Print the listing below exactly.

● **Data shown**
------------------------------------------------------------
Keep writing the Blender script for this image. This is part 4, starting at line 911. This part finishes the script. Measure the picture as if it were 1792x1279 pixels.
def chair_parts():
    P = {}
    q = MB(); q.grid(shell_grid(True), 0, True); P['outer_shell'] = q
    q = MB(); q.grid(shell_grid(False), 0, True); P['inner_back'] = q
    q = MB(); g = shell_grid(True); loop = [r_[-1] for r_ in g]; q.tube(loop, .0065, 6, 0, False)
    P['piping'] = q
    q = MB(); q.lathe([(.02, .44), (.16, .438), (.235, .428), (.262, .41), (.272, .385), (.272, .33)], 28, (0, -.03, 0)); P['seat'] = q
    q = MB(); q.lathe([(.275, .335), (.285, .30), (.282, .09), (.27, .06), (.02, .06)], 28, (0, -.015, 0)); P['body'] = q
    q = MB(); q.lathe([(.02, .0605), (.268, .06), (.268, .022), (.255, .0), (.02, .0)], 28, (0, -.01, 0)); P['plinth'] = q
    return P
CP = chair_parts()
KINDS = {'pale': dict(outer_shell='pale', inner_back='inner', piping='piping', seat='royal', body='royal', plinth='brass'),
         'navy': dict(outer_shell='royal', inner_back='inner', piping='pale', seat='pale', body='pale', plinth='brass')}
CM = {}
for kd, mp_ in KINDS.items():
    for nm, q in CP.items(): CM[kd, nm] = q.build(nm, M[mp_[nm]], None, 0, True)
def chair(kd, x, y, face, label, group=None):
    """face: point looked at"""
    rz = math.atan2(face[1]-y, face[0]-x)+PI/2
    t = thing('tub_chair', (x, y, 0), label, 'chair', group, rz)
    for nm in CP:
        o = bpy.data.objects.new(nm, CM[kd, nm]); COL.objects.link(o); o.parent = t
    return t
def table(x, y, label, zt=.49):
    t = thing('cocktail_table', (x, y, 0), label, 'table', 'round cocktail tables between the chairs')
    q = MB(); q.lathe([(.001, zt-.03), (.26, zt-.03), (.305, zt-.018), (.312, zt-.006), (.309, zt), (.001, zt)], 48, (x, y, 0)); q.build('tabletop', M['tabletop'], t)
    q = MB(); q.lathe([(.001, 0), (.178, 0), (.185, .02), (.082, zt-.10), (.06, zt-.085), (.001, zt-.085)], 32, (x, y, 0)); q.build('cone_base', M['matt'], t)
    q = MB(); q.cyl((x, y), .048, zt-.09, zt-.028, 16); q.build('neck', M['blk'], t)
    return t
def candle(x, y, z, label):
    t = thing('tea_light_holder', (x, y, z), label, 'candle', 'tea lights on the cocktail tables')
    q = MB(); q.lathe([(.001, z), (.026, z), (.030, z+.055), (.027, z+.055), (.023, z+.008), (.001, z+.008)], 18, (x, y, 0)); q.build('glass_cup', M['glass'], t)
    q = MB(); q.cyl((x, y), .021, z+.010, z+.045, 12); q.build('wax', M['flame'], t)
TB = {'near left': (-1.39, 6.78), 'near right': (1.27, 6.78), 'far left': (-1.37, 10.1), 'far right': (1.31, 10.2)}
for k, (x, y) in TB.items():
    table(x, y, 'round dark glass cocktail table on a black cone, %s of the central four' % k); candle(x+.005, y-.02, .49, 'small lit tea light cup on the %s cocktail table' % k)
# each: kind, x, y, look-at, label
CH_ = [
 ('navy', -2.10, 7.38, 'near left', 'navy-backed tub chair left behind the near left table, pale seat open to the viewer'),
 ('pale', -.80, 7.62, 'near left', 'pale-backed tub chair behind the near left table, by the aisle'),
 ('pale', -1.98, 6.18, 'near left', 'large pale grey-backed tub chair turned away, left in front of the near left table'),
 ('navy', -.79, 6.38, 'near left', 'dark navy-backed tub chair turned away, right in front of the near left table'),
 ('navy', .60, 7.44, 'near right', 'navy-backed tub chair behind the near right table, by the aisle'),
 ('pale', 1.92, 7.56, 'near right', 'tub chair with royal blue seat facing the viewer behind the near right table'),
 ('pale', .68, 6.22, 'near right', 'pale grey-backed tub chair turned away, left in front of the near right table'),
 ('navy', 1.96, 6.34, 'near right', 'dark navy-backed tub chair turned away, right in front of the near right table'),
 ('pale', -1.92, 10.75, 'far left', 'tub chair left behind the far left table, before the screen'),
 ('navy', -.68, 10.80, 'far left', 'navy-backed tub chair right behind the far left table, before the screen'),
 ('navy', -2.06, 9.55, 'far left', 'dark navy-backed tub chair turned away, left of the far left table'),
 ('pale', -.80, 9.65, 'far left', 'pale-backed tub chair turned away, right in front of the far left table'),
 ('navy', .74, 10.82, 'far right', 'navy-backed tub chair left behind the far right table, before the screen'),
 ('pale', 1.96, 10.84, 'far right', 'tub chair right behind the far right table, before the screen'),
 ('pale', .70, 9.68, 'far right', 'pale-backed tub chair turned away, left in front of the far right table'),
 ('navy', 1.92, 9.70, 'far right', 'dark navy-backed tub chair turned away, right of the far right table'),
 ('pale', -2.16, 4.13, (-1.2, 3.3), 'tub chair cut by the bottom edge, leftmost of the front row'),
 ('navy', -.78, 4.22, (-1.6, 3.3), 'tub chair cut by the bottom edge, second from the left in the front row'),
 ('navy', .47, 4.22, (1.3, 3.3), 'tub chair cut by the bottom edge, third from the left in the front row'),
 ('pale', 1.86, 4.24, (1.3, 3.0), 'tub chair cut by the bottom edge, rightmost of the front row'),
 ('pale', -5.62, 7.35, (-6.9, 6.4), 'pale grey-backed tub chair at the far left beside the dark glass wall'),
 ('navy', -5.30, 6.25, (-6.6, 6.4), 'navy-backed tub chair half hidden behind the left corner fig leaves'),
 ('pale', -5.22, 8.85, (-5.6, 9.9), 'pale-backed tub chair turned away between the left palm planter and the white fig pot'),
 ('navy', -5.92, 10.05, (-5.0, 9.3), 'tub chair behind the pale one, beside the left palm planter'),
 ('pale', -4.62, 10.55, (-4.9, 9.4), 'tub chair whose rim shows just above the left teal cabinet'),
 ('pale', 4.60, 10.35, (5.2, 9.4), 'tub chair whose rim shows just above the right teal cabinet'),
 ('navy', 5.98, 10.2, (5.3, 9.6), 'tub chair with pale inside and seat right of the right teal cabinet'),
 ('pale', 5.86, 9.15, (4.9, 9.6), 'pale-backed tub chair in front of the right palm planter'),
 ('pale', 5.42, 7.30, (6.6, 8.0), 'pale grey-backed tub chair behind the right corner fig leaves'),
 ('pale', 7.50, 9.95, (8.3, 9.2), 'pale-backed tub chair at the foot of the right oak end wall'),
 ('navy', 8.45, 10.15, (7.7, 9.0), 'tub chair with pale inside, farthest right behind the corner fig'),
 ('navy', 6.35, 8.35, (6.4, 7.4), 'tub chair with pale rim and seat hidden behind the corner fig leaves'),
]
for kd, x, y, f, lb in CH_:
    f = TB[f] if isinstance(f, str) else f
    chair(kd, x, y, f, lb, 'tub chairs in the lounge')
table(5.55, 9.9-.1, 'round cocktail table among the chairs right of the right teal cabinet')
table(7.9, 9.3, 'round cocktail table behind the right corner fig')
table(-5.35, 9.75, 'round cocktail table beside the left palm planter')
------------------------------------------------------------
● **Problem solution**
Keep writing the Blender script for this image. This is part 4, starting at line 911. This part finishes the script. Measure the picture as if it were 1792x1279 pixels.
def chair_parts():
    P = {}
    q = MB(); q.grid(shell_grid(True), 0, True); P['outer_shell'] = q
    q = MB(); q.grid(shell_grid(False), 0, True); P['inner_back'] = q
    q = MB(); g = shell_grid(True); loop = [r_[-1] for r_ in g]; q.tube(loop, .0065, 6, 0, False)
    P['piping'] = q
    q = MB(); q.lathe([(.02, .44), (.16, .438), (.235, .428), (.262, .41), (.272, .385), (.272, .33)], 28, (0, -.03, 0)); P['seat'] = q
    q = MB(); q.lathe([(.275, .335), (.285, .30), (.282, .09), (.27, .06), (.02, .06)], 28, (0, -.015, 0)); P['body'] = q
    q = MB(); q.lathe([(.02, .0605), (.268, .06), (.268, .022), (.255, .0), (.02, .0)], 28, (0, -.01, 0)); P['plinth'] = q
    return P
CP = chair_parts()
KINDS = {'pale': dict(outer_shell='pale', inner_back='inner', piping='piping', seat='royal', body='royal', plinth='brass'),
         'navy': dict(outer_shell='royal', inner_back='inner', piping='pale', seat='pale', body='pale', plinth='brass')}
CM = {}
for kd, mp_ in KINDS.items():
    for nm, q in CP.items(): CM[kd, nm] = q.build(nm, M[mp_[nm]], None, 0, True)
def chair(kd, x, y, face, label, group=None):
    """face: point looked at"""
    rz = math.atan2(face[1]-y, face[0]-x)+PI/2
    t = thing('tub_chair', (x, y, 0), label, 'chair', group, rz)
    for nm in CP:
        o = bpy.data.objects.new(nm, CM[kd, nm]); COL.objects.link(o); o.parent = t
    return t
def table(x, y, label, zt=.49):
    t = thing('cocktail_table', (x, y, 0), label, 'table', 'round cocktail tables between the chairs')
    q = MB(); q.lathe([(.001, zt-.03), (.26, zt-.03), (.305, zt-.018), (.312, zt-.006), (.309, zt), (.001, zt)], 48, (x, y, 0)); q.build('tabletop', M['tabletop'], t)
    q = MB(); q.lathe([(.001, 0), (.178, 0), (.185, .02), (.082, zt-.10), (.06, zt-.085), (.001, zt-.085)], 32, (x, y, 0)); q.build('cone_base', M['matt'], t)
    q = MB(); q.cyl((x, y), .048, zt-.09, zt-.028, 16); q.build('neck', M['blk'], t)
    return t
def candle(x, y, z, label):
    t = thing('tea_light_holder', (x, y, z), label, 'candle', 'tea lights on the cocktail tables')
    q = MB(); q.lathe([(.001, z), (.026, z), (.030, z+.055), (.027, z+.055), (.023, z+.008), (.001, z+.008)], 18, (x, y, 0)); q.build('glass_cup', M['glass'], t)
    q = MB(); q.cyl((x, y), .021, z+.010, z+.045, 12); q.build('wax', M['flame'], t)
TB = {'near left': (-1.39, 6.78), 'near right': (1.27, 6.78), 'far left': (-1.37, 10.1), 'far right': (1.31, 10.2)}
for k, (x, y) in TB.items():
    table(x, y, 'round dark glass cocktail table on a black cone, %s of the central four' % k); candle(x+.005, y-.02, .49, 'small lit tea light cup on the %s cocktail table' % k)
# each: kind, x, y, look-at, label
CH_ = [
 ('navy', -2.10, 7.38, 'near left', 'navy-backed tub chair left behind the near left table, pale seat open to the viewer'),
 ('pale', -.80, 7.62, 'near left', 'pale-backed tub chair behind the near left table, by the aisle'),
 ('pale', -1.98, 6.18, 'near left', 'large pale grey-backed tub chair turned away, left in front of the near left table'),
 ('navy', -.79, 6.38, 'near left', 'dark navy-backed tub chair turned away, right in front of the near left table'),
 ('navy', .60, 7.44, 'near right', 'navy-backed tub chair behind the near right table, by the aisle'),
 ('pale', 1.92, 7.56, 'near right', 'tub chair with royal blue seat facing the viewer behind the near right table'),
 ('pale', .68, 6.22, 'near right', 'pale grey-backed tub chair turned away, left in front of the near right table'),
 ('navy', 1.96, 6.34, 'near right', 'dark navy-backed tub chair turned away, right in front of the near right table'),
 ('pale', -1.92, 10.75, 'far left', 'tub chair left behind the far left table, before the screen'),
 ('navy', -.68, 10.80, 'far left', 'navy-backed tub chair right behind the far left table, before the screen'),
 ('navy', -2.06, 9.55, 'far left', 'dark navy-backed tub chair turned away, left of the far left table'),
 ('pale', -.80, 9.65, 'far left', 'pale-backed tub chair turned away, right in front of the far left table'),
 ('navy', .74, 10.82, 'far right', 'navy-backed tub chair left behind the far right table, before the screen'),
 ('pale', 1.96, 10.84, 'far right', 'tub chair right behind the far right table, before the screen'),
 ('pale', .70, 9.68, 'far right', 'pale-backed tub chair turned away, left in front of the far right table'),
 ('navy', 1.92, 9.70, 'far right', 'dark navy-backed tub chair turned away, right of the far right table'),
 ('pale', -2.16, 4.13, (-1.2, 3.3), 'tub chair cut by the bottom edge, leftmost of the front row'),
 ('navy', -.78, 4.22, (-1.6, 3.3), 'tub chair cut by the bottom edge, second from the left in the front row'),
 ('navy', .47, 4.22, (1.3, 3.3), 'tub chair cut by the bottom edge, third from the left in the front row'),
 ('pale', 1.86, 4.24, (1.3, 3.0), 'tub chair cut by the bottom edge, rightmost of the front row'),
 ('pale', -5.62, 7.35, (-6.9, 6.4), 'pale grey-backed tub chair at the far left beside the dark glass wall'),
 ('navy', -5.30, 6.25, (-6.6, 6.4), 'navy-backed tub chair half hidden behind the left corner fig leaves'),
 ('pale', -5.22, 8.85, (-5.6, 9.9), 'pale-backed tub chair turned away between the left palm planter and the white fig pot'),
 ('navy', -5.92, 10.05, (-5.0, 9.3), 'tub chair behind the pale one, beside the left palm planter'),
 ('pale', -4.62, 10.55, (-4.9, 9.4), 'tub chair whose rim shows just above the left teal cabinet'),
 ('pale', 4.60, 10.35, (5.2, 9.4), 'tub chair whose rim shows just above the right teal cabinet'),
 ('navy', 5.98, 10.2, (5.3, 9.6), 'tub chair with pale inside and seat right of the right teal cabinet'),
 ('pale', 5.86, 9.15, (4.9, 9.6), 'pale-backed tub chair in front of the right palm planter'),
 ('pale', 5.42, 7.30, (6.6, 8.0), 'pale grey-backed tub chair behind the right corner fig leaves'),
 ('pale', 7.50, 9.95, (8.3, 9.2), 'pale-backed tub chair at the foot of the right oak end wall'),
 ('navy', 8.45, 10.15, (7.7, 9.0), 'tub chair with pale inside, farthest right behind the corner fig'),
 ('navy', 6.35, 8.35, (6.4, 7.4), 'tub chair with pale rim and seat hidden behind the corner fig leaves'),
]
for kd, x, y, f, lb in CH_:
    f = TB[f] if isinstance(f, str) else f
    chair(kd, x, y, f, lb, 'tub chairs in the lounge')
table(5.55, 9.9-.1, 'round cocktail table among the chairs right of the right teal cabinet')
table(7.9, 9.3, 'round cocktail table behind the right corner fig')
table(-5.35, 9.75, 'round cocktail table beside the left palm planter')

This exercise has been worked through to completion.